Abbot and Costello met Frankenstein in 1948. There’s this script that’s being handed to an actor named Oscar that’s dated 1949. It’s a script for Abbot and Costello Meet Frankenstein’s Brother. Things don’t look good for Oscar. Part of the reason for this is the fact that there never WAS an Abbot and Costello Meet Frankenstein’s Brother, but mostly because Oscar’s story takes place in Hyde Street #4. Writer Geoff Johns continues his inspired anthology series with artist Ivan Reis, inker Danny Miki and colorist Brad Anderson. The story of Hyde Street dives into old Hollywood with a fun story.

All things considered, Oscar Oddman would far rather be playing the invisible man. Turns out THAT role is going to Vincent Price. He’s not going to get the role of the phantom of the opera either. (Lon Chaney Jr. just signed for that role yesterday.) Boris Karloff and Glenn Strange passed on the role that Oscar’s being offered. They don’t want to be typecast. Oscar’s 6’7” and looks a LOT like the monster in question even without a whole lot of prosthetics, so he’s a natural. And it’s not like he’s got a whole lot of other prospects looking the way he does even if he IS a serious screen actor.

Johns winds the script for the fourth issue of the series quite tightly around an actual era in Hollywood horror. The author seems to have a very sharp understanding of old Hollywood that breathes quite well around the edges of a very solidly-constructed story.  All too often an author might decide to use fictitious names and situations for a story like this. The only thing that seems fictitious about the Hollywood that Johns is bringing to the page is the idea of a sequel to Abbot and Costello Meet Frankenstein. (Actually in theory the film in the movie could have been twisted into Abbot and Costello Meet the Killer Boris Karloff, which came out in 1949.) It’s a fun trip to Hyde Street with a totally relatable character.

Reis and Miki manage a really clever bit of visual humor that amplifies everything: they make Oscar look like one of those golden statues that bears his name. He’s got a hair, a pulse and a healthier skin tone, but that’s Oscar: a talented actor who is forced to get a menial role to make ends meet. The drama is brought to the page with a brilliant sense of mood, shadow and lighting with the aid of Anderson’s deftly nuanced colors.
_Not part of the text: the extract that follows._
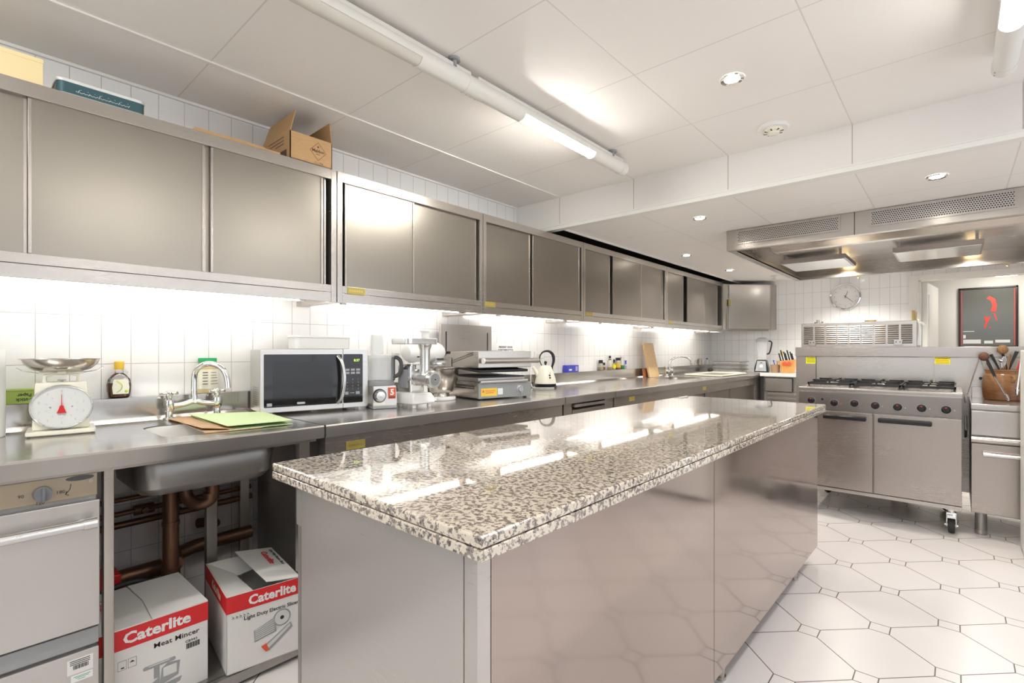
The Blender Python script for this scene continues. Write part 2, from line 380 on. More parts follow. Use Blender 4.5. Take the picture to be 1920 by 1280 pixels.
# ================================================================ UPPER CABINETS
ZB, ZV, ZT = 1.483, 1.437, 2.087; XF = .37
def upper(name, label, y0, y1, doors, plate, left_open=False):
    t = thing(name, label, 'cabinet', (0, (y0+y1)/2, ZV), 0, 'wall cabinets over the left worktop')
    m = MB().box(.012, XF-.031, y0+.028, y1-.028, ZT-.018, ZT-.001).box(.012, XF-.031, y0+.028, y1-.028, ZB, ZB+.02).box(.002, .012, y0+.028, y1-.028, ZB, ZT-.001)
    for a, b in ((y0, y0+.028), (y1-.028, y1)): m.box(.002, XF, a, b, ZV, ZT, bev=.001)
    m.box(XF-.03, XF-.0004, y0+.0281, y1-.0281, 2.038, ZT-.0003, bev=.001).box(XF-.03, XF-.0004, y0+.0281, y1-.0281, ZB+.0025, 1.520, bev=.001).box(XF-.0301, XF-.0205, y0+.0281, y1-.0281, ZV+.02, ZB+.0024)
    obj('frame', m, 'steel', t, world=True)
    obj('light_pelmet', B(XF-.02, XF-.0006, y0+.0285, y1-.0285, ZV+.001, ZB+.0005, bev=.0012), 'steel', t, world=True)
    for a, b, lay in doors:
        x1 = XF-.010 - lay*.013
        d = obj('sliding_door', B(x1-.010, x1, a, b, 1.515, 2.042, bev=.0015), 'steel_door', t, world=True)
        for e_ in (a+.0005, b-.009): obj('door_edge', B(x1+.0001, x1+.004, e_, e_+.0085, 1.523, 2.034), 'steel', d, world=True)
    if plate:
        p = obj('brass_plate', B(XF, XF+.002, plate-.05, plate+.05, 1.484, 1.518), 'brasslabel', t, world=True); p['label'] = 'brass maker plate'
        m = MB()
        for k in range(6): m.box(XF+.002, XF+.0024, plate-.04+.013*k, plate-.031+.013*k, 1.496, 1.506)
        obj('engraving', m, 'brass', p, world=True)
    return t
upper('wall_cabinet', 'long wall cabinet nearest the left picture edge, carrying the cardboard boxes', -1.2, 1.281, [(-.55, .18, 1), (.181, .702, 0), (.724, 1.213, 0), (.70, 1.235, 1)], None)
upper('wall_cabinet', 'wall cabinet above the mixer, its left door brightly reflecting', 1.285, 2.305, [(1.33, 1.76, 0), (1.752, 2.262, 1)], 1.39)
upper('wall_cabinet', 'wall cabinet over the kettle, a seam line crossing its left door', 2.309, 3.473, [(2.34, 2.81, 1), (2.822, 3.43, 0)], 2.372)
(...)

In addition to everything else, Johns and company are doing a really, really good job of moving around the overall story of Hyde Street around the margins of the central story for every issue. It’s a vey engaging world that Johns is bringing to the page which ends up being a lot of fun to engage in. The love letter to the golden age of horror really adds something to the depth of the world of Hyde Street...a world which continues to be truly captivating.